Aside from the maltreatment of its beautiful historic building, which I wrote about here nearly three weeks ago, something else is deeply wrong with the new incarnation of the Cooper Hewitt National Design Museum: the display and the contextualization of the objects in the displays simply don’t measure up to minimal standards. To be sure, visually they are often attractive. But frequently they are very dumbed down, witless and perhaps even misleading.
I think the museum’s leadership meant well; I really do. But I think they misjudged their task and perhaps their audience. As last time, when I posted pictures of current displays within the historic rooms, I will let you judge for yourself.

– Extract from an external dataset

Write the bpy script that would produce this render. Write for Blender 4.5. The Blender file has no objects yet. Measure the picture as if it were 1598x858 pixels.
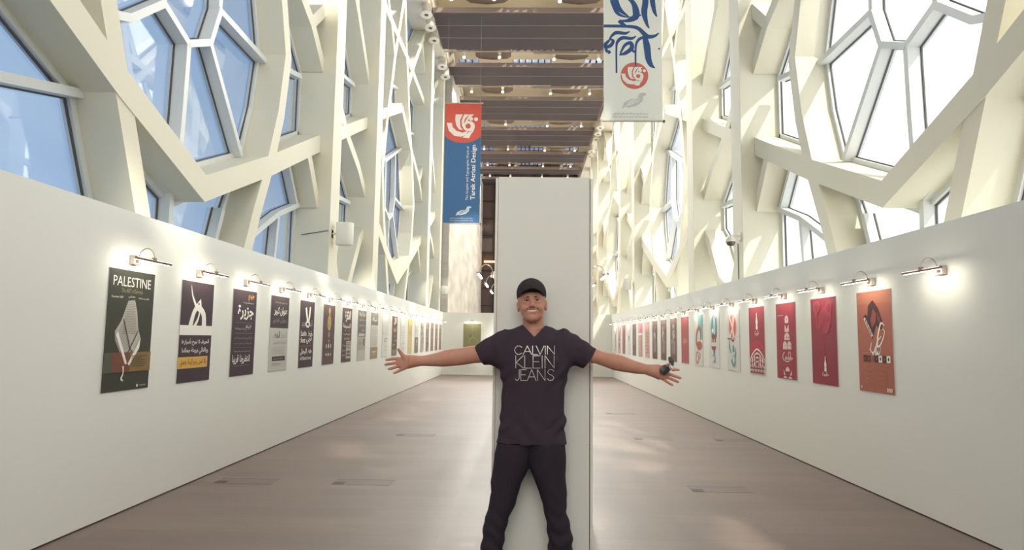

Here are four wall labels (apologies for the tilted pictures–I shot them with my phone and sometimes it was difficult, given the other people in the galleries, to stand in place where I could get a direct shot) about elements of design. They set the scene for displays on the second floor.
They are not in the order in which the galleries proceed–but then again, the galleries can be entered, as I recall, from at least two points, so I don’t think the labels were necessarily intended to be read sequentially.
The displays themselves are a jumble; the objects are not arranged
chronologically or relationally. I am guessing that the objects in the cases were chosen simply to illustrate a theme–to show many objects that have, for example, patterns. It’s all very simple.
For evidence of these simple thematic displays you can see the pictures at the bottom of this post.
I know museums of all stripes are dealing with visitors, particularly younger visitors, whose education is substandard. Many, many public schools–and some private ones, I’d bet–have meager offerings in art or design.
But the definitions I’ve posted here don’t provide much enlightenment. Is “a vocabulary of repetition, reflection and rotation” a clear definition of “Pattern” or is it jargon? And btw, designers do not “create an infinite variety of patterns”–they merely have the potential to do so.
You, dear reader, can find your own examples of imprecise or misleading language in these labels.
As for the themes on view, yes, you can see texture–or pattern, line, etc.–in some displays. But what else do you learn when a 1604 engraved English shoehorn is placed near an 1886 book of patterns open to an “Egyptian” page? Or a 2007 poster hung next to an 18th century Greek cushion cover? I don’t know.